Thursday, October 25, 2012
cartoon with driver distractions

To illustrate the central principle of automotive user interfaces, his area of research, Andrew Kun reaches into his pocket.

“This,” says the UNH professor, tapping his iPhone. “It’s great, and we’ve all gotten used to carrying our whole office with us. But we shouldn’t be using them when we’re driving.”

As our dashboards and front seats accumulate more and more technology, Kun and his team are exploring ways to design these devices to minimize driver distraction while maximizing their service, whether finding a new radio station or directing us to our destination. Although Kun is an engineer, an associate professor in the department of electrical and computer engineering, this research sits at the unlikely intersection of technology and cognitive psychology.

car simulator

Indeed, last week psychologists mingled with electrical engineers, computer scientists, highway officials, and at least one insurance company executive at the Automotive User Interfaces and Interactive Vehicular Applications, or Automotive UI, conference, hosted by UNH. More than 170 participants from around the world attended the three-day conference, based in Portsmouth with a field trip to Kun’s Morse Hall lab.

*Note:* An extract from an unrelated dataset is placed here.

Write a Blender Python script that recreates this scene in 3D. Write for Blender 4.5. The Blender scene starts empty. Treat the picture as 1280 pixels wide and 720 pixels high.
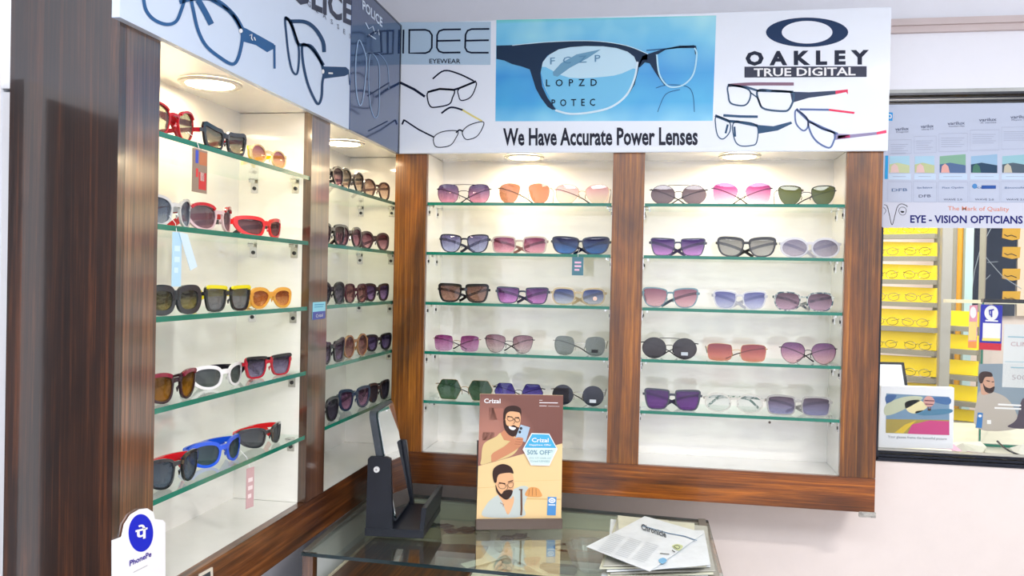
import bpy, bmesh, math, random
from mathutils import Vector, Matrix
random.seed(7)
SC = bpy.context.scene
COL = SC.collection

# ------------------------------------------------------------------ camera
CAM = Vector((0.7458, -2.2901, 1.5)); YAW, PITCH, ROLL, FPX = -0.1747, 0.0102, 0.021, 1052.7
FW = Vector((math.sin(YAW)*math.cos(PITCH), math.cos(YAW)*math.cos(PITCH), -math.sin(PITCH)))
_R = Vector((math.cos(YAW), -math.sin(YAW), 0)); _U = _R.cross(FW)
RT = math.cos(ROLL)*_R + math.sin(ROLL)*_U; UP = -math.sin(ROLL)*_R + math.cos(ROLL)*_U
cd = bpy.data.cameras.new('camera'); cam = bpy.data.objects.new('camera', cd); COL.objects.link(cam)
cd.sensor_width = 36; cd.lens = FPX/1280*36; cd.clip_start = 0.02
cam.matrix_world = Matrix(((RT.x, UP.x, -FW.x, CAM.x), (RT.y, UP.y, -FW.y, CAM.y), (RT.z, UP.z, -FW.z, CAM.z), (0, 0, 0, 1)))
SC.camera = cam
# ------------------------------------------------------------------ world, lights, exposure
w = bpy.data.worlds.new('world'); SC.world = w; w.use_nodes = True
w.node_tree.nodes['Background'].inputs[0].default_value = (0.80, 0.88, 1, 1)
w.node_tree.nodes['Background'].inputs[1].default_value = 0.6
SC.view_settings.view_transform = 'Standard'; SC.view_settings.look = 'None'
SC.view_settings.exposure = 0.55; SC.view_settings.gamma = 1; SC.view_settings.use_curve_mapping = False
def area(name, loc, sx, sy, power, col, rot=(0, 0, 0)):
    l = bpy.data.lights.new(name, 'AREA'); l.shape = 'RECTANGLE'; l.size = sx; l.size_y = sy; l.energy = power; l.color = col
    o = bpy.data.objects.new(name, l); COL.objects.link(o); o.location = loc; o.rotation_euler = rot
    o['kind'] = 'structure'; return o
area('ceiling_lamp', (1.95, -1.95, 2.5), 0.5, 0.12, 29, (1, 0.95, 0.92))
area('ceiling_lamp', (0.9, -2.6, 2.5), 1.6, 0.9, 40, (0.93, 0.96, 1))
area('ceiling_lamp', (2.3, -1.2, 2.5), 0.9, 0.9, 5, (0.93, 0.96, 1))
area('back_room_lamp', (1.9, 1.0, 2.5), 1.0, 0.8, 30, (1, 0.97, 0.9))

# ------------------------------------------------------------------ helpers
def lin(c):
    return tuple((x/12.92 if x <= 0.04045 else ((x+0.055)/1.055)**2.4) for x in c)
def rgb(r, g, b): return lin((r/255, g/255, b/255))
class Plane:
    """a flat board in the place; px() says where on it a point of the photograph lies"""
    def __init__(s, o, n): s.o = Vector(o); s.n = Vector(n).normalized()
    def px(s, u, v, off=0):
        d = FW + RT*((u-640)/FPX) - UP*((v-360)/FPX)
        o = s.o + s.n*off
        return CAM + d*((o-CAM).dot(s.n)/d.dot(s.n))
def PY(y): return Plane((0, y, 0), (0, -1, 0))
def PX(x): return Plane((x, 0, 0), (1, 0, 0))
def PZ(z): return Plane((0, 0, z), (0, 0, 1))
def to_px(p):
    d = p-CAM; z = d.dot(FW); return 640+FPX*d.dot(RT)/z, 360-FPX*d.dot(UP)/z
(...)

“This conference is about what’s going on in the car with the driver,” Kun says. “How do you interact with devices so your driving is not impacted?”

Kun’s research has its roots in Project 54, the groundbreaking project he led that aimed to decrease distractions in police cruisers with voice-activated commands. The work has taken a civilian turn in the past few years, probing the way we use technology that draws our attention from the road ahead.

And while cell phones and texting have hogged the distracted driving spotlight, they’re hardly the only culprits. Personal navigation devices (industry speak for in-vehicle GPS systems), radios, video calling (spoiler: it’s distracting), and even conversations with passengers all have an effect on our attention to driving. Kun and his team of colleagues, graduate students, and undergraduates want to better understand that effect.

Watch the driving simulator in action as Kun and colleagues test various navigational devices.

Much of what they’re learning happens via his lab’s driving simulator. A sort of video-game-on-steroids, the simulator comprises a highly realistic driver’s cab of a car fully instrumented to measure eye movement, pupil dilation, and other cognitive activity. It’s surrounded on three sides by a screen on which the road and surroundings are projected, making for a highly engaging driving experience.

With conference participants behind the wheel of the simulator last Wednesday evening, research engineer Oskar Palinko demonstrated the team’s work on personal navigation devices. “We’re looking at different kinds of GPS solutions that might be better than what we have,” he says. In one study, they found that GPS devices with map displays, the majority currently in use, caused drivers to look away from the road much more than those with spoken directions only. Nonetheless, drivers express a strong preference toward looking at the maps.

Ph.D. student Zeljko Medenica, along with Kun, affiliate associate professor Tim Paek, and Palinko, have tested an emerging navigational technology that uses augmented reality. Known as a heads-up display, these GPS devices display navigational directions – arrows or a “virtual cable” (www.mvs.net) to follow -- directly onto the windshield, so the driver does not need to glance away from the road. And ECE undergraduate students Tina Tomaszewski, Meredith Swanson, Zachary Cook, Adam Downey, and Aaron Lecomte are creating and testing an LED display on the dashboard, just above the steering wheel, that will direct drivers. “Instead of having to look down at your GPS, you can stay focused on the road,” says Cook of their lower-cost solution.

As electrical engineers like Kun cross the disciplinary divide to integrate how humans experience the technology they create, a conference like Automotive UI provides a welcome sounding board for this emerging field. “I can hear ideas and other views and bounce things off colleagues,” he says, adding that the mix of participants from academia, government and industry proves especially fruitful. “This is a conference where you can think about a new idea, put some research forward, and in the end this is research you can put into cars.”

And while chairing the conference kept Kun and his UNH colleagues very busy, he acknowledges that it was an honor. “It’s a measure of our success that this premiere conference for automotive user interface is hosted by UNH and the department of electrical and computer engineering,” he says.